O livro é resultado de um ciclo de audiências realizadas pela Comissão da Verdade Rubens Paiva, da Assembleia Legislativa do Estado de São Paulo, entre 6 e 20 de maio de 2013. “Foi um trabalho bonito, mas ao mesmo tempo impactante”, conta Ricardo Kobayashi, assessor técnico da Comissão e um dos revisores do material. “Trata-se de um resgate que mostra a dimensão da ditadura na vida das pessoas que não eram diretamente ligadas à resistência. O trabalho deixou cicatrizes em toda a equipe envolvida. Saímos muito marcados e orgulhosos”, descreve Vivian Mendes, também assessora e uma das responsáveis pela pós-produção da edição, que em breve estará disponível para download no site da Comissão.

Longe de casa
“Por muitos anos, meu irmão ouviu o assovio do nosso pai”, emociona-se o engenheiro Gregório Gomes ao relembrar a história do sindicalista Virgílio Gomes da Silva, militante do Partido Comunista e da Ação Libertadora Brasileira (ALN). Virgílio foi sequestrado por agentes da Operação Bandeirante (Oban) em setembro de 1970. Chegou encapuzado à sede da instituição, onde sucumbiu às torturas e morreu.

À época, Gregório tinha apenas 2 anos. A mãe dele, Ilda Martins da Silva, também presa e torturada por agentes da ditadura, sempre manteve viva a memória do pai. Em 1972, ela e os quatro filhos (Virgílio, Gregório, Isabel e Vlademir) foram para o exílio – primeiramente, viajaram para o Chile, depois se mudaram para Cuba, onde viveram até os anos 1990. “O período duro foi aqui, sem trabalho, sem ter onde morar. Cuba nos recebeu de braços abertos.
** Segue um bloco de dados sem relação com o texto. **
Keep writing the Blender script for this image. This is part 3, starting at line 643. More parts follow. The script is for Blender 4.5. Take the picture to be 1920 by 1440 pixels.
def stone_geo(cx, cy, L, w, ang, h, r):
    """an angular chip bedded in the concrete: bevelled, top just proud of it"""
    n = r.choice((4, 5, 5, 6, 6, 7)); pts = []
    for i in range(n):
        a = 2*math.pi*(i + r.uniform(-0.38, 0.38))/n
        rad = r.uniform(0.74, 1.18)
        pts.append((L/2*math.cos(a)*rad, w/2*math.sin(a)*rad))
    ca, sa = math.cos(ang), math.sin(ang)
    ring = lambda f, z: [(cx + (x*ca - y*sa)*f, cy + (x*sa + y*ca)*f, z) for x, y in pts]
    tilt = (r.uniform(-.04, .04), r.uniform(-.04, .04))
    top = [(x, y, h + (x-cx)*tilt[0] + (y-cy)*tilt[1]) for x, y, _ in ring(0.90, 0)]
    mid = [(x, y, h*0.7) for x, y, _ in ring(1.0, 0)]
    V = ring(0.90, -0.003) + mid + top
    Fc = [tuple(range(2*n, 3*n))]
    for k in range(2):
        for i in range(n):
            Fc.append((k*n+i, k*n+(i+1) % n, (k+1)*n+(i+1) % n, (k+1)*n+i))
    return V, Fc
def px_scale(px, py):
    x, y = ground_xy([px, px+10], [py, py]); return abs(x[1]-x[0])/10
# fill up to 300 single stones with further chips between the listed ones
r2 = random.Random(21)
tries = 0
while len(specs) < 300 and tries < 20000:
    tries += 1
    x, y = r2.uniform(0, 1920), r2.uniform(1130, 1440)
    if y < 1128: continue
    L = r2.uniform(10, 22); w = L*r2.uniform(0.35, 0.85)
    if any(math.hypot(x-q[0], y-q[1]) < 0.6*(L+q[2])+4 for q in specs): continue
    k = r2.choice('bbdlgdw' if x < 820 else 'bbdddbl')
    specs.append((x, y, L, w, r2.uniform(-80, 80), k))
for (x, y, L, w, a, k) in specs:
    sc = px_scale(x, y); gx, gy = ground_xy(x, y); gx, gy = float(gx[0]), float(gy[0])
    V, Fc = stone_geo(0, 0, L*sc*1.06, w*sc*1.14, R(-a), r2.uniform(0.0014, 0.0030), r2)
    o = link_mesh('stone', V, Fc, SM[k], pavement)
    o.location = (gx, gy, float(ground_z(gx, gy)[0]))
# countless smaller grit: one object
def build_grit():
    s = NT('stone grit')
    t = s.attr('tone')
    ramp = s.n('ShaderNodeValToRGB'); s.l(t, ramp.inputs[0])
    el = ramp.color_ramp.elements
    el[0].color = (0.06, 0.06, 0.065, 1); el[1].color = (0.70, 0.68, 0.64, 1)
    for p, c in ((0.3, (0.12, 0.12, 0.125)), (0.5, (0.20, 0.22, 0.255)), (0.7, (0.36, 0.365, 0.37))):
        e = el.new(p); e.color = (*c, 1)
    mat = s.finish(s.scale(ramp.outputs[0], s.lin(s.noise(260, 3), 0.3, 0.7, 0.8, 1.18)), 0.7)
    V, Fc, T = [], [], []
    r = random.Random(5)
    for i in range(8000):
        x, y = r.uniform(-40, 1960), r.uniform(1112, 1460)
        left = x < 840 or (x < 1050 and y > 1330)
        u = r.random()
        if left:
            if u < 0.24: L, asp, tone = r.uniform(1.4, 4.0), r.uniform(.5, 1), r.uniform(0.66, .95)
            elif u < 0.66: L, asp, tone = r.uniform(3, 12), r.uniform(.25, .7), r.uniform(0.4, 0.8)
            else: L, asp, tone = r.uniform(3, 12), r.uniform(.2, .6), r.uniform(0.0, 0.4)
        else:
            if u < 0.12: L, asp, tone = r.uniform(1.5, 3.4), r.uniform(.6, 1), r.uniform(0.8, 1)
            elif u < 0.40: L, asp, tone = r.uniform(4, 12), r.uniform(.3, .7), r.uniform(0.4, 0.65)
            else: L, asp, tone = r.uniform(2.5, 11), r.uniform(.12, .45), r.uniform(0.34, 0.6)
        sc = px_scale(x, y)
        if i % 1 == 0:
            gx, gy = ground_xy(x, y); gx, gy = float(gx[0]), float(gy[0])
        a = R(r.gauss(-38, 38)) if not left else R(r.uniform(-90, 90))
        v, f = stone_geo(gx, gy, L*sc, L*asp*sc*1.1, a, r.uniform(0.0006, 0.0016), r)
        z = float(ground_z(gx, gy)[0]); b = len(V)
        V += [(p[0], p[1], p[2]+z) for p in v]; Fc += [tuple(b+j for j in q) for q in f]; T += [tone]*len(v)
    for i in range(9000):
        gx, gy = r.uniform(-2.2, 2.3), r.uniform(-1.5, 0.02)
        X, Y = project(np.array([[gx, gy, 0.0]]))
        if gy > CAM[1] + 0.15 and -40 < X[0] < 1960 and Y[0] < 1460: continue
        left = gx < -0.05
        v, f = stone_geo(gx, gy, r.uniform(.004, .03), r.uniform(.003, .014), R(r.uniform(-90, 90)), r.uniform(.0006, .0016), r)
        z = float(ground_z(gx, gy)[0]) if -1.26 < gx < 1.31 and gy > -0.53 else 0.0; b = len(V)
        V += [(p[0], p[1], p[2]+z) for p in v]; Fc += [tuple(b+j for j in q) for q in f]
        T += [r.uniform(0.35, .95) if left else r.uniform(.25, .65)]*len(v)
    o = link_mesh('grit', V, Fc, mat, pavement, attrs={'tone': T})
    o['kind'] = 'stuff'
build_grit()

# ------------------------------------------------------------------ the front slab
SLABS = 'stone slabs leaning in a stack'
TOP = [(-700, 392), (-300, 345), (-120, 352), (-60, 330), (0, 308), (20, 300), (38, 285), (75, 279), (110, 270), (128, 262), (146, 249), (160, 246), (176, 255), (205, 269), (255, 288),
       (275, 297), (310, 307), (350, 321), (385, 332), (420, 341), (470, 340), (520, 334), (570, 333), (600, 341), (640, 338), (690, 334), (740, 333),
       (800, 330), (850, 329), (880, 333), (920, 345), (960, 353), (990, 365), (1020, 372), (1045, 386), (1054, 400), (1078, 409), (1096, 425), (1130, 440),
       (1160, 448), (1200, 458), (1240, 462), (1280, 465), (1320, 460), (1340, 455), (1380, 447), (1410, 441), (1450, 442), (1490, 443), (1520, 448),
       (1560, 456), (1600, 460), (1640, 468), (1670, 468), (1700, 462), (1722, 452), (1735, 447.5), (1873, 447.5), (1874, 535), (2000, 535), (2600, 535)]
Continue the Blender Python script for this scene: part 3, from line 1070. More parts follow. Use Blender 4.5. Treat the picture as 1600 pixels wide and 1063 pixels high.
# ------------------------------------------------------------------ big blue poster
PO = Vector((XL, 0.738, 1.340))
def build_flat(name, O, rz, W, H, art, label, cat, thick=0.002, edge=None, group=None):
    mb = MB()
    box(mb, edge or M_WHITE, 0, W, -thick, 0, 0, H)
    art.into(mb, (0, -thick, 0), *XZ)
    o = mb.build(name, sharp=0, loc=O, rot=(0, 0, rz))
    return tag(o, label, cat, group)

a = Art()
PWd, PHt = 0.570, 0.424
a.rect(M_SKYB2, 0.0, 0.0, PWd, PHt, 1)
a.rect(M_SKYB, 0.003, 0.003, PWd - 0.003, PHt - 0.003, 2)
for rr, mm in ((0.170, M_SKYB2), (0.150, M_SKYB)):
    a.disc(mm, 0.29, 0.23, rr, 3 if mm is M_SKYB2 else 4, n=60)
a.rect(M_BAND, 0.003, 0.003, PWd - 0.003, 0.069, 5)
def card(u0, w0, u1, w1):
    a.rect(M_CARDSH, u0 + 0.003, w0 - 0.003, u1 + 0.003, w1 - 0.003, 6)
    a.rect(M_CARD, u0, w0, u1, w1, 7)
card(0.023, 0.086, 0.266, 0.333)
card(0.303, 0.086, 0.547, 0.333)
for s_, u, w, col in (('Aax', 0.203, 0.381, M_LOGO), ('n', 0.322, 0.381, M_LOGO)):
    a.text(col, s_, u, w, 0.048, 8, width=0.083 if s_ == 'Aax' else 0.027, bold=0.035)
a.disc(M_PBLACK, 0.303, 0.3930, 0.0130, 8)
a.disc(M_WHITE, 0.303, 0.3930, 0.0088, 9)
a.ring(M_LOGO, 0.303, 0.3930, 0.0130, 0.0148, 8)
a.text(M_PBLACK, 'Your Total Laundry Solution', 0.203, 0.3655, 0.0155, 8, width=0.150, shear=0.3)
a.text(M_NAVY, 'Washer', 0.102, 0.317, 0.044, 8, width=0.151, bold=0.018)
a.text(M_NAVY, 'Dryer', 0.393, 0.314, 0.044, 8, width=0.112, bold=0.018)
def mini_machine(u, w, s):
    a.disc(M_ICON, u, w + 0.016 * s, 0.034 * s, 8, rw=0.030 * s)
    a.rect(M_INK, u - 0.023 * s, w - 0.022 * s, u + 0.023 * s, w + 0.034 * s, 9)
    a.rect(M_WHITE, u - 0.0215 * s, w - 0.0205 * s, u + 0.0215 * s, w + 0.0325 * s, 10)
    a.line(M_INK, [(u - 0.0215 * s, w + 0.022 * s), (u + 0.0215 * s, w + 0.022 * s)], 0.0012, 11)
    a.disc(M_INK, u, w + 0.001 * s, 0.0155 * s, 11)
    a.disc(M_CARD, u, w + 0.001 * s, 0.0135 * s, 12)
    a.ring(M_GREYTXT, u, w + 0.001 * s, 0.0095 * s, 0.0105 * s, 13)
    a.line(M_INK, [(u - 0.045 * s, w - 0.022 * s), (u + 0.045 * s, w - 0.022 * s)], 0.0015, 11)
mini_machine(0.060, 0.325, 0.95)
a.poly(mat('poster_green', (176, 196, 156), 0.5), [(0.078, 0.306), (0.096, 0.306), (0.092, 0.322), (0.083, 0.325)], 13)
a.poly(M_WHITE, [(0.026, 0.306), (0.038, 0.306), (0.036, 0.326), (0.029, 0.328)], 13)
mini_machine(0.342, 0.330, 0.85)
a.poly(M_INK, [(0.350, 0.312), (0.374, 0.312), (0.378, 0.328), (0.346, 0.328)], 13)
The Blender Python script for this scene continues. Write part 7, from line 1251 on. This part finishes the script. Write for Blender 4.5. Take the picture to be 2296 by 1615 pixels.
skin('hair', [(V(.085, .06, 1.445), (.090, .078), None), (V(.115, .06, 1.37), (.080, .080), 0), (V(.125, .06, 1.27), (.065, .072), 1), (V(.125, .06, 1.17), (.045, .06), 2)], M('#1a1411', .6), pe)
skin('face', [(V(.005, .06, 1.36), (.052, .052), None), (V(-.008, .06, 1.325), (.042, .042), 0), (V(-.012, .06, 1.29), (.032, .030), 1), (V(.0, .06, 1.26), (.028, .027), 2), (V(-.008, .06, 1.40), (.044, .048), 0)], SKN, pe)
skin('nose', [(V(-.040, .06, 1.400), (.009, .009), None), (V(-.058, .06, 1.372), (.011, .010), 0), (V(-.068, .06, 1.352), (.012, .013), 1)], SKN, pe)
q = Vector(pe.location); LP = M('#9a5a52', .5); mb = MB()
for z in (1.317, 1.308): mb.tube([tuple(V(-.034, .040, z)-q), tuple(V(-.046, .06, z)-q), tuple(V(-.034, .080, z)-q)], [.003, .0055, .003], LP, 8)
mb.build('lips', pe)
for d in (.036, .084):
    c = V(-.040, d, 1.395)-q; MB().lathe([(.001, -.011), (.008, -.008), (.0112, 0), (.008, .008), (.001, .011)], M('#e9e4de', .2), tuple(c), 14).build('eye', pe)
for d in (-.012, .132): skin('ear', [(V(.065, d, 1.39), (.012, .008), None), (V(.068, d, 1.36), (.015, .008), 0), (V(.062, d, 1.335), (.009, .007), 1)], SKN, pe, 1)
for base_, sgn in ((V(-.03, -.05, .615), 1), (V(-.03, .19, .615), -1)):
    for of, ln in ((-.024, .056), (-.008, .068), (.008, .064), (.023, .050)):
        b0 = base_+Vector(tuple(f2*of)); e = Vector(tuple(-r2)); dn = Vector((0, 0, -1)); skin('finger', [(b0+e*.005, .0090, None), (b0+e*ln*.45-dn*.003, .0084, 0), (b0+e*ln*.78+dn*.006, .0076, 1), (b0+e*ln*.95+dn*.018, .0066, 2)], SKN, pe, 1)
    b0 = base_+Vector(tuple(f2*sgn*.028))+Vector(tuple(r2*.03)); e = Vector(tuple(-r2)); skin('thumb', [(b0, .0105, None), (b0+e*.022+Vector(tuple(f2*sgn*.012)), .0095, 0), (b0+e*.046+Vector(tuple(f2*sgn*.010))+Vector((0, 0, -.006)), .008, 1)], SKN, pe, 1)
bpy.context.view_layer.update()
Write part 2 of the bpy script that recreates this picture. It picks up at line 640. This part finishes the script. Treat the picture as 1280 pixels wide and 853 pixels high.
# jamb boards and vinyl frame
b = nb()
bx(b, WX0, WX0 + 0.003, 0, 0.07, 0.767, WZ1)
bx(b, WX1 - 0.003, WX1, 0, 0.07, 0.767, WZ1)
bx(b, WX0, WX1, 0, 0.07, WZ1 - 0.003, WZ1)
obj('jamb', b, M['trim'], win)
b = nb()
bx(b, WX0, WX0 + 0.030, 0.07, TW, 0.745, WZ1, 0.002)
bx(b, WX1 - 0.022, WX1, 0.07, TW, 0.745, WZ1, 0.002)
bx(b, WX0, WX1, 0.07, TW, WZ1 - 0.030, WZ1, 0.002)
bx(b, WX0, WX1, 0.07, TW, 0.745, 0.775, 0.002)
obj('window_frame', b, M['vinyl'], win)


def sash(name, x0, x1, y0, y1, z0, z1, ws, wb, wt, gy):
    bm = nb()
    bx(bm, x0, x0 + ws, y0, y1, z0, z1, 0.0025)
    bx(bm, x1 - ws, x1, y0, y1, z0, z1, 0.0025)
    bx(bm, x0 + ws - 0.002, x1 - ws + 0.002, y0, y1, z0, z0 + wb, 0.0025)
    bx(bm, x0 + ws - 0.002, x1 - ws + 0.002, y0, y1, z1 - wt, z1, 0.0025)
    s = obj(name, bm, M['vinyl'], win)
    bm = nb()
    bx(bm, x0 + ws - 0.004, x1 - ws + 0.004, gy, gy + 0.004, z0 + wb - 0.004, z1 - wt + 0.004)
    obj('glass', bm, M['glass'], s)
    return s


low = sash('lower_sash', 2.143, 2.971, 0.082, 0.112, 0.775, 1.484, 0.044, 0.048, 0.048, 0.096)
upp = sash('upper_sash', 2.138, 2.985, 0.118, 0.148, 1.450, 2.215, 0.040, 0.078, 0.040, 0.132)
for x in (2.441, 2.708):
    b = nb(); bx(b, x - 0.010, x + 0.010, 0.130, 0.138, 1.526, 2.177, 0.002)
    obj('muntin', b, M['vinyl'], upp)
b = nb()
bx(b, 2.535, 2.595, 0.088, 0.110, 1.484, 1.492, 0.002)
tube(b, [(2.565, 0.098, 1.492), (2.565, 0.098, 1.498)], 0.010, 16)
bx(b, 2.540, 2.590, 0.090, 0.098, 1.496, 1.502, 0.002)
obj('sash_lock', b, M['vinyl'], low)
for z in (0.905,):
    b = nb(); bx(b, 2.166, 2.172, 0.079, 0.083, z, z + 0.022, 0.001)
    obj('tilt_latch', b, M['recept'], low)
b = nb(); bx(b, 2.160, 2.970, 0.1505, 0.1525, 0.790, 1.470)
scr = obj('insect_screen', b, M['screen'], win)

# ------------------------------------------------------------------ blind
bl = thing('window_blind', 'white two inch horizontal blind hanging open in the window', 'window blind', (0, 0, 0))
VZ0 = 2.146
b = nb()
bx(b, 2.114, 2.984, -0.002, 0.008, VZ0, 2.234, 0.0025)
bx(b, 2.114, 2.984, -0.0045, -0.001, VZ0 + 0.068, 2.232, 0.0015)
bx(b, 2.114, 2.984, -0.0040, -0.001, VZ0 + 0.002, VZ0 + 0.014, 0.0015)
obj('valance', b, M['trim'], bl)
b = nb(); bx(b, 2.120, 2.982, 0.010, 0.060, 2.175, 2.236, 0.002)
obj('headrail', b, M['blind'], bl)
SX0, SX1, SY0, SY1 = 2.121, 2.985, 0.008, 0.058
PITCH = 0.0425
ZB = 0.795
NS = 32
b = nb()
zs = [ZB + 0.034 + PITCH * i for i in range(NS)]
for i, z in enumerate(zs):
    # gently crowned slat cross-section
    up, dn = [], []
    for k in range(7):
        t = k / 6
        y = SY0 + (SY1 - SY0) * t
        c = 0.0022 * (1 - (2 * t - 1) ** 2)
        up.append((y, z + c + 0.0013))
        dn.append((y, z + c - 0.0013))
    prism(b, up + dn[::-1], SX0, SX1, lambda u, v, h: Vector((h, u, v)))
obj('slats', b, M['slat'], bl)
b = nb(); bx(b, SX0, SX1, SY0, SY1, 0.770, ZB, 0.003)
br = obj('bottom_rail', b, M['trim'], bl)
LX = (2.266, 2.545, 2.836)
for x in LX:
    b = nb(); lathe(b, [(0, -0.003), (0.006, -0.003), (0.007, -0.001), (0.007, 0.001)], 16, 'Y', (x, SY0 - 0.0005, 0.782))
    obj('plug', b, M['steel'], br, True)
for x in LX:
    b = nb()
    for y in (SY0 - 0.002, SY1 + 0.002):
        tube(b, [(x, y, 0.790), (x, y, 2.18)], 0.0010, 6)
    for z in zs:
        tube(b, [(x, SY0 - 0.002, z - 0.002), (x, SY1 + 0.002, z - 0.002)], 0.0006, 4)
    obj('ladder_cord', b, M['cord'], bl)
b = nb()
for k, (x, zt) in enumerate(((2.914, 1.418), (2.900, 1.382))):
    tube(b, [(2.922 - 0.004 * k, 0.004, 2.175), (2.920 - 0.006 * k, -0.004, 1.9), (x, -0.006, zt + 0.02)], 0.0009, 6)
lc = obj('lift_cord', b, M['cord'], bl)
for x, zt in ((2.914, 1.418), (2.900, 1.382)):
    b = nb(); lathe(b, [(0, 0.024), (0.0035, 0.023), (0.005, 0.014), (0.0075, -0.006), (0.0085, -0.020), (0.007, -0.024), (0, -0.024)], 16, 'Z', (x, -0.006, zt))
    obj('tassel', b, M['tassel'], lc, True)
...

É a minha segunda pátria. Aqui me judiaram e lá me ampararam”, compara Ilda, hoje com 83 anos.

“Temos lutado para resgatar a trajetória do meu pai na história brasileira. A sociedade foi tão vítima quanto nós fomos”, diz Gregório. “As crianças nunca tiveram espaço para contar suas versões. Sempre falamos sobre o nosso pai, mas pouco sobre a nossa visão de filhos. O livro trouxe à família essa oportunidade.”